Weather Watch

Air, sea temperatures are much warmer this year — but will we get an El Niño?

Tessa Lange of Tenera Environmental with one of the 18 seawater temperature recorders positioned around the Diablo Canyon Power Plant. This one was in an intertidal "tide pool" zone.
Tessa Lange of Tenera Environmental with one of the 18 seawater temperature recorders positioned around the Diablo Canyon Power Plant. This one was in an intertidal "tide pool" zone.

If you thought the first half of this year was abnormally warm along the Central Coast, you are correct.

The first six months of 2014 were the hottest ever in California, according to the National Oceanic and Atmospheric Administration (NOAA). In fact, it was nearly 5 degrees warmer than average.

Locally, the Paso Robles Airport maximum temperature averaged 80.2 degrees from January through July this year. Normally in the North County, the high average is 74.5 for this time frame.
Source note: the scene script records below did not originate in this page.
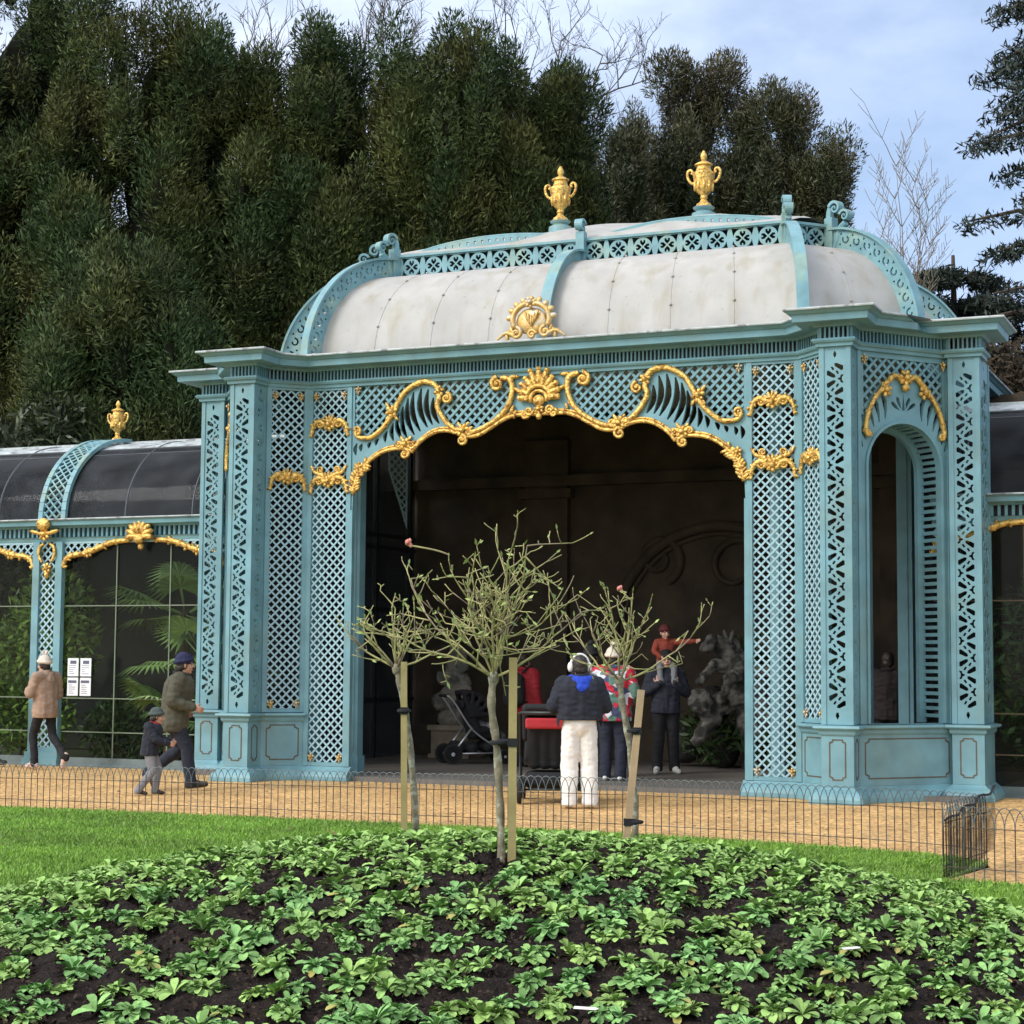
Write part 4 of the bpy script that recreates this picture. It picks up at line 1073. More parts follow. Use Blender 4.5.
    if legs:
        mb = MB()
        mb.cap(J['pelvis']+Vector((.05*s,0,.02*s)), J['pelvis']+Vector((-.05*s,0,.02*s)), .142*s, .142*s); mb.cap(J['pelvis'], J['waist'], .15*s, .14*s)
        for S in 'LR':
            k = J['kn'+S]; a = J['an'+S]+(J['an'+S]-k).normalized()*.03*s
            mb.cap(J['hip'+S], k, .105*s*g, .075*s*g*wide_leg); mb.cap(k, a, .075*s*g*wide_leg, .062*s*g*wide_leg*1.05)
            # folds at knee and cuff
            dd = (a-k)
            for f, r_ in ((.80, .068), (.93, .071)) if wide_leg < 1.2 else ((.97, .064),): mb.cap(k+dd*f+Vector((.01,0,0)), k+dd*(f+.04), r_*s*g*wide_leg, (r_-.004)*s*g*wide_leg)
        tr_ = blob('trousers', mb, .013*max(s, .7), legs, t, 3, .5, .008*s, 9/s)
        for v in tr_.data.vertices:
            if v.co.z < .035*s: v.co.z = .035*s
    if top:
        mb = MB(); b = bulk; ze = top_len*s
        pl = J['pelvis'].copy(); lowc = J['waist']+(pl-J['waist'])*min(1.6, (J['waist'].z-ze)/max(.01, J['waist'].z-pl.z))
        mb.cap(J['waist']+Vector((.05*s,0,0)), lowc+Vector((.06*s,0,0)), .142*s*b, .150*s*b); mb.cap(J['waist']+Vector((-.05*s,0,0)), lowc+Vector((-.06*s,0,0)), .142*s*b, .150*s*b)
        mb.cap(J['chest']+Vector((.075*s,0,.02*s)), J['waist']+Vector((.05*s,0,0)), .145*s*b, .140*s*b); mb.cap(J['chest']+Vector((-.075*s,0,.02*s)), J['waist']+Vector((-.05*s,0,0)), .145*s*b, .140*s*b)
        mb.cap(J['chest']+Vector((0,.015*s,.02*s)), lowc+Vector((0,.01*s,0)), .152*s*b, .158*s*b)
        mb.cap(J['shL'], J['shR'], .085*s*b, .085*s*b); mb.cap(J['chest'], J['neck']+Vector((0,0,-.01*s)), .13*s, .085*s)
        if puffy:
            for f in np.linspace(0, 1, 6):
                c = J['chest'].lerp(lowc, f)+Vector((0,0,.05*s*(1-f)))
                mb.cap(c+Vector((.085*s,0,0)), c+Vector((-.085*s,0,0)), .158*s*b, .158*s*b)
        for S in 'LR':
            w = J['wr'+S]+(J['el'+S]-J['wr'+S])*.06
            mb.cap(J['sh'+S], J['el'+S], .080*s*b, .068*s*b); mb.cap(J['el'+S], w, .068*s*b, .050*s*b)
            for f in ((.15, .45, .75) if not puffy else (.1, .3, .5, .7, .9)):
                c = J['sh'+S].lerp(J['el'+S], f); mb.cap(c, c+(J['el'+S]-J['sh'+S])*.06, (.085-.012*f)*s*b, (.083-.012*f)*s*b)
                c = J['el'+S].lerp(w, f); mb.cap(c, c+(w-J['el'+S])*.06, (.072-.016*f)*s*b, (.070-.016*f)*s*b)
        mb.cap(J['chest']+Vector((0,-.02*s,.03*s)), J['waist']+Vector((0,-.01*s,0)), .150*s*b, .145*s*b)
        jk = blob('jacket', mb, .012*max(s, .7), top, t, 3, .5, .011*s, 9/s)
        for v in jk.data.vertices:
            if v.co.z < ze and abs(v.co.x-J['pelvis'].x) < .215*s*b: v.co.z = ze+(v.co.z-ze)*.06
        mb = MB(); mb.tube([(J['neck']+Vector((.078*s*math.cos(a), .082*s*math.sin(a)+.0*s, .012*s-.025*s*math.sin(-a)))) for a in np.linspace(0, 2*PI, 15)[:-1]], .028*s*b, 7, None, True); mb.build('collar', scarf or top, t, True)
    for S in 'LR':
        mb = MB(); a, e = J['an'+S], J['to'+S]; d = (e-a); dn = d.normalized()
        heel = a-dn*.04*s+Vector((0,0,-.045*s)) if abs(dn.z) < .8 else a
        mb.cap(heel, e+Vector((0,0,.006*s)), .043*s, .038*s); mb.cap(a+Vector((0,0,-.02*s)), a+d*.45, .052*s, .046*s)
        mb.cap(a+Vector((0,0,.02*s)), a+Vector((0,0,-.02*s)), .052*s, .052*s)
        blob('shoe', mb, .012*max(s, .7), shoes, t, 2)
    if hair:
        mb = MB(); mb.ell(hp(0,-.022,.035), (.086*hs, .092*hs, .098*hs), 14, 10, None, RH); mb.ell(hp(0,-.055,-.03), (.070*hs, .055*hs, .07*hs), 12, 8, None, RH)
        for sg in (1, -1): mb.ell(hp(sg*.068,-.02,-.005), (.02*hs, .045*hs, .055*hs), 8, 6, None, RH)
        blob('hair', mb, .010*hs, HAIR, t, 2, .5, .006*hs, 22)
    if hat:
        mb = MB(); mb.ell(hp(0,-.012,.06), (.097*hs, .112*hs, .098*hs), 16, 10, None, RH)
        ring = [hp(.094*math.cos(a), -.014+.110*math.sin(a), .045-.012*math.sin(a)*-1) for a in np.linspace(0, 2*PI, 19)[:-1]]
        mb.tube(ring, .022*hs, 8, None, True)
        o = blob('hat', mb, .011*hs, hat[0], t, 2, .5, .004*hs, 25)
        if len(hat) > 1:
            mb = MB(); rnd = random.Random(2)
            for k in range(26):
                v = Vector((rnd.gauss(0,1), rnd.gauss(0,1), rnd.gauss(0,1))).normalized(); mb.ell(hp(0,-.012,.185)+v*.03*hs, .02*hs, 6, 5)
            blob('bobble', mb, .008*hs, hat[1], o, 1)
    if hood:
        mb = MB()
        c = J['neck']
        for k in range(9):
            a = PI*(k/8); mb.cap(c+Vector((.105*s*math.cos(a), .03*s+.085*s*math.sin(a), .01*s-.02*s*math.sin(a))), c+Vector((.06*s*math.cos(a), .09*s+.07*s*math.sin(a), -.10*s*math.sin(a)-.01*s)), .045*s, .035*s)
        blob('hood', mb, .012*s, hood, t, 3, .5, .010*s, 14)
    return t, J, s, hp, hs
def face_dir(lat, fwd):
    """turn that makes a figure face sideways / away as seen from where the photograph was taken"""
    v = RGT*lat+FWD*fwd; return math.atan2(v.x, -v.y)
AWAY = (0, 1)

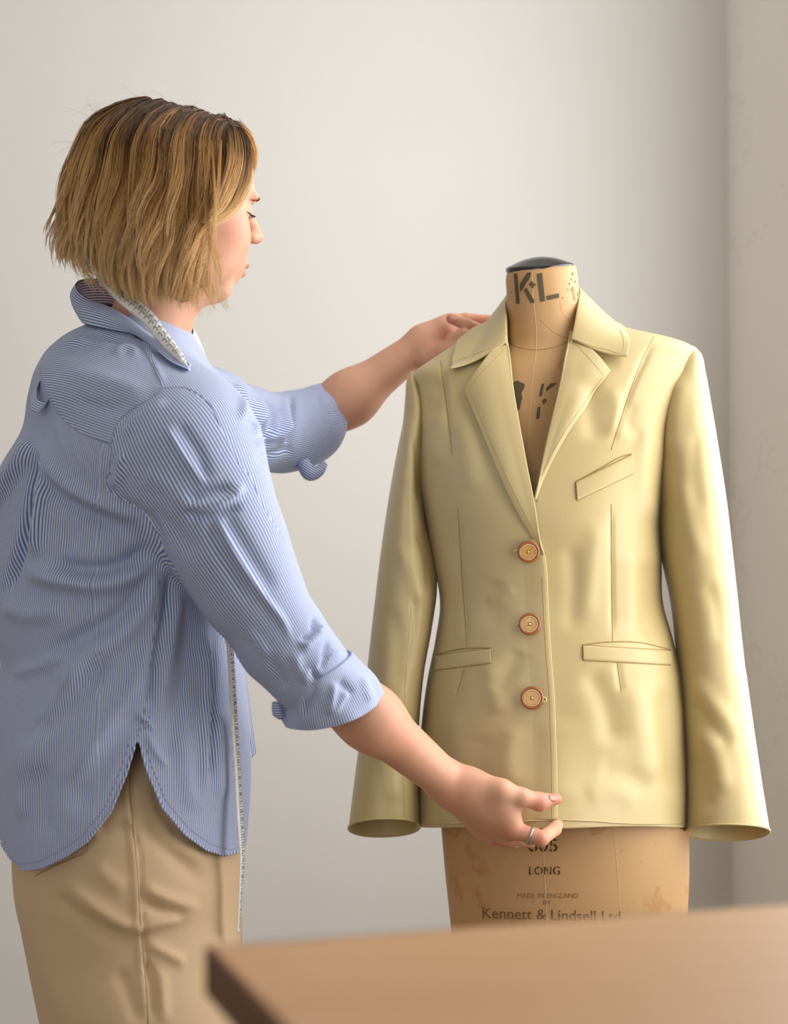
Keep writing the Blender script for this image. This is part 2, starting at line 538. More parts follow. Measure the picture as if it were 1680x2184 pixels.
def window(name, p0, ax, ln, z0, z1):
    """painted wooden frame with two mullions and a rail, standing in an opening"""
    root = empty(name, p0); root['kind'] = 'structure'
    n = np.array([-ax[1], ax[0], 0.0]); ax = np.array(ax, float)
    def bar(a0, a1, c0, c1):
        V, Fc = bevel_box((a0, -0.015, c0), (a1, 0.015, c1), 0.003)
        mk('frame', np.array(p0, float) * [1, 1, 0] + V[:, :1] * ax + V[:, 1:2] * n + V[:, 2:] * np.array([0, 0, 1.0]), Fc, frame_m, root, smooth=False)
    for a in (0.0, ln / 3 - 0.02, 2 * ln / 3 - 0.02, ln - 0.05): bar(a, a + 0.05, z0, z1)
    for c in (z0, (z0 + z1) / 2, z1 - 0.05): bar(0, ln, c, c + 0.05)
slab('wall_right', (RIGHT_X, -3.0, 0), (RIGHT_X + 0.15, WIN[0], 3.0), wall2_m)
slab('wall_right', (RIGHT_X, WIN[0], 0), (RIGHT_X + 0.15, WIN[1], WIN[2]), wall2_m)
slab('wall_right', (RIGHT_X, WIN[0], WIN[3]), (RIGHT_X + 0.15, WIN[1], 3.0), wall2_m)
window('window_1', (RIGHT_X + 0.13, WIN[0], WIN[2]), (0, 1, 0), WIN[1] - WIN[0], WIN[2], WIN[3])
window('fill_window_rear', (-2.4, -3.08, 0.75), (1, 0, 0), 2.2, 0.75, 2.45)  # unseen window, added to go with the rear fill lamp

# ------------------------------------------------------------------ cutting table in front
wood_m, nt, b = base_mat('table_wood')
tc = node(nt, 'ShaderNodeTexCoord').outputs['Object']
mp = node(nt, 'ShaderNodeMapping'); mp.inputs['Scale'].default_value = (1.2, 14, 14); nt.links.new(tc, mp.inputs['Vector'])
nt.links.new(mix(nt, noise(nt, 1.6, 4, mp.outputs[0]), rgb(198, 148, 98), rgb(214, 170, 122)), b.inputs['Base Color'])
b.inputs['Roughness'].default_value = 0.5
bump(nt, b, noise(nt, 6, 5, mp.outputs[0]), 0.15, 0.001)
edge_m = plain('table_edge_dark', rgb(98, 60, 28), 0.6, 0.15, 20, 0.15, 80)

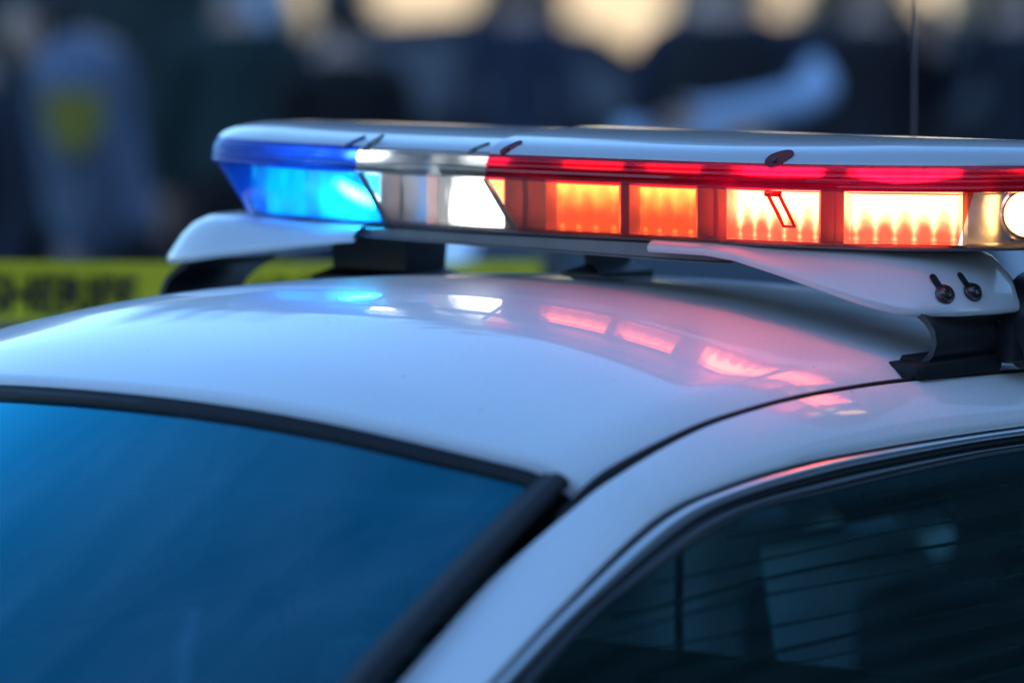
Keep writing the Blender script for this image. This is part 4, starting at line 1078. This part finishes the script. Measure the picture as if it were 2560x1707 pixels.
LEAF = pbr('evergreen_leaves', (.006, .011, .012), .85, vary=.5, scale=.9); BARK = pbr('bark', (.06, .045, .035), .9, vary=.3, scale=6)
def crown_mesh(seed, H, Rr, n):
    rnd = random.Random(seed); bm = bmesh.new(); blobs = []
    for i in range(26):
        z = H * (.22 + .76 * rnd.random()); rr = Rr * (1.05 - (z / H - .25)) * (.35 + .65 * rnd.random()); a = rnd.random() * 6.28
        blobs.append((Vector((rr * math.cos(a), rr * math.sin(a), z)), Rr * (.22 + .24 * rnd.random())))
    for i in range(n):
        c, r = blobs[i % len(blobs)]
        d = Vector((rnd.gauss(0, 1), rnd.gauss(0, 1), rnd.gauss(0, .8))).normalized() * r * rnd.random() ** .4
        p = c + d; s_ = .22 + .28 * rnd.random(); q = Matrix.Rotation(rnd.random() * 6.28, 3, Vector((rnd.gauss(0, 1), rnd.gauss(0, 1), rnd.gauss(0, 1))).normalized())
        bm.faces.new([bm.verts.new(p + q @ Vector(v) * s_) for v in ((-1, 0, 0), (-.2, .42, .1), (1, 0, 0), (-.2, -.42, .1))])
    me = bpy.data.meshes.new('crown'); bm.to_mesh(me); bm.free(); me.materials.append(LEAF); return me
def tree_proto(seed, H, Rr):
    root = empty('tree'); me = crown_mesh(seed, H, Rr, 8000)
    o = bpy.data.objects.new('crown', me); COL.objects.link(o); o.parent = root
    bm = bmesh.new(); tube(bm, [(0, 0, 0), (.1, .05, H * .3), (0, .1, H * .6), (.05, 0, H * .92)], [.38, .28, .16, .04], 12)
    rnd = random.Random(seed)
    for i in range(7):
        a = rnd.random() * 6.28; z = H * (.25 + .09 * i); l = Rr * .7 * (1 - .08 * i); tube(bm, [(0, 0, z), (l * .5 * math.cos(a), l * .5 * math.sin(a), z + .5), (l * math.cos(a), l * math.sin(a), z + 1.2)], [.12, .08, .02], 8)
    build('trunk', bm, BARK, root, 60); return root
protos = [tree_proto(3, 17, 4.2), tree_proto(8, 14, 4.8)]; used = [False, False]
def copy_tree(o):
    c = o.copy(); COL.objects.link(c)
    for ch in o.children: k = ch.copy(); COL.objects.link(k); k.parent = c
    return c
ADDED_TREES = [(-2.4, 50), (1.6, 49.5), (5.6, 50), (9.4, 49), (13.5, 48), (18, 46), (22.5, 44), (3.4, 54), (7.6, 55), (11.5, 53), (15.8, 54), (20, 52), (25.5, 48), (27, 40), (30, 46)]  # tree rows added out of view so the car roof reflects something dark
# clipped shrubs in front of the wall
shrub0 = bpy.data.objects.new('shrub', crown_mesh(5, 2.0, .62, 2200)); shrub0.data.transform(Matrix.Diagonal((1, 1, 1, 1)))
for v in shrub0.data.vertices: v.co.x *= .62; v.co.y *= .62
COL.objects.link(shrub0)
SHRUBS = [(800, 'behind the black jacket'), (1300, 'behind the slate blue jacket'), (1800, 'behind the folded light blue sleeves'), (2160, 'behind the plum jacket'), (2540, 'nearest the right edge')]
for k, (u, wh) in enumerate(SHRUBS):
    o = shrub0 if k == 0 else shrub0.copy()
    if k: COL.objects.link(o)
    o.location = spot(px(u, 42), 42); o.rotation_euler.z = k * 1.1
    tag(o, 'dark upright shrub in front of the cream wall, ' + wh, 'shrub', 'dark shrubs in front of the cream wall')
for i, (a, d) in enumerate(ADDED_TREES):
    k = i % 2; o = protos[k] if not used[k] else copy_tree(protos[k]); used[k] = True
    o.location = spot(a, d); o.rotation_euler.z = i * 1.3; sc = .9 + .2 * ((i * 37) % 10) / 10 + (.55 if a > 3 else 0); o.scale = (sc, sc, sc)
    tag(o, 'dark evergreen tree added out of view beyond the cream wall to darken the roof reflections', 'tree', 'added dark trees beyond the cream wall')
house('sided_house', (9.2, 12.2, 0), math.atan2(.527, -.784) + math.pi + R(HROT), 16, 8, 7.5, SIDE, 'grey lap-sided two storey house on the driver side of the street', 'house', [(-5, 2, 1.2, 1.4), (5.5, 2, 1.2, 1.4), (-6, 5.4, 1.2, 1.4), (6, 5.4, 1.2, 1.4)], 0.0, lap=.22)
house('shade_building', spot(-24.6, -20), PHI + math.pi, 60, 12, 9.5, BRICK, 'long brown brick building, unseen behind the photographer, added to shade the street', 'building', [(x, z, 1.6, 1.5) for x in range(-27, 28, 5) for z in (2, 5, 8)], 2.5, flat=True)  # added out of view to keep the low sun off car and people
house('shade_tower', spot(16, -20.5), PHI + math.pi, 21, 12, 19, BRICK, 'tall brown brick block, unseen, added to shade the lap-sided house', 'building', [(x, z, 1.6, 1.5) for x in range(-8, 9, 4) for z in (2, 5, 8, 11, 14, 17)], 0.0, flat=True)  # unseen block added so the sided house stays out of the sun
So far this year, San Luis Obispo County Regional Airport high temperature has averaged 74.6 or 5.1 degrees warmer than the historical mean.

On the other side of the coin, the minimum temperature appears to be running about 3 degrees warmer in San Luis Obispo County, probably because of lower than average cloud cover that either produces precious rain or gloomy marine overcast.

You see, when the skies are clear at night, more heat from the earth’s surface radiates out in space, producing cooler temperatures. However, there’s been less cloud cover as the California drought intensifies.

The U.S. Drought Monitor map released last week indicates that 58 percent of California is now experiencing “exceptional drought,” the worst category on the agency’s five-level scale or about 22 percent more of the state than the previous week’s maps with most of the expansion occurring in Northern California.

Not only has the atmosphere been warmer than normal, but the ocean has also been at near or at record-breaking levels. That also has also contributed to the above-normal air temperatures.

According to NOAA, the June global sea surface temperature was 1.2 degrees above the 20th century average of 61.5 degrees, the highest for June on record. At the end of July the oceans continue to be well above normal.

Locally, temperature recorders housed in steel canisters and placed at 18 fixed locations near Diablo Canyon Power Plant have recorded near record-breaking temperatures. The Patton Cove monitoring station, which is just south of the power plant in about 10 feet of water, indicates that the warmest July on record occurred in 1983 with an average seawater temperature of 58.8 degrees. This July the seawater temperature averaged 58.7 degrees, just missing the all-time record.

Individual temperature readings at this station reached nearly 65 degrees this past month.

Millions of seawater temperatures have been recorded along the stretch of coastline since 1976 and the average for July is 55.5 degrees. Historically, the warmest seawater temperatures along the Central Coast occur in October, still months away.

It’s still early, but despite these abnormally warm ocean temperatures, the atmosphere has still not responded in a classic El Niño pattern. Currently, the warmest waters are in the central Pacific and not against South America, which normally occurs with classic El Niño’s events.

According to the Climate Prediction Center, the chance of entering into an El Niño condition is about 70 percent later this summer and close to 80 percent this fall and winter. The Australian Bureau of Meteorology has pushed back the start of El Niño to September, and says a strong event is unlikely.

Historically, weak and moderate El Niños events give average rainfall, with some years experiencing above normal precipitation and other years below. However, strong El Niño events can produce about 140 percent of above-normal rainfall for our area.

But please keep in mind, that historical data doesn’t guarantee future rainfall predictions, especially with climate change factored into the equation. At this point, most meteorologist and climate scientists are taking a wait-and-see attitude.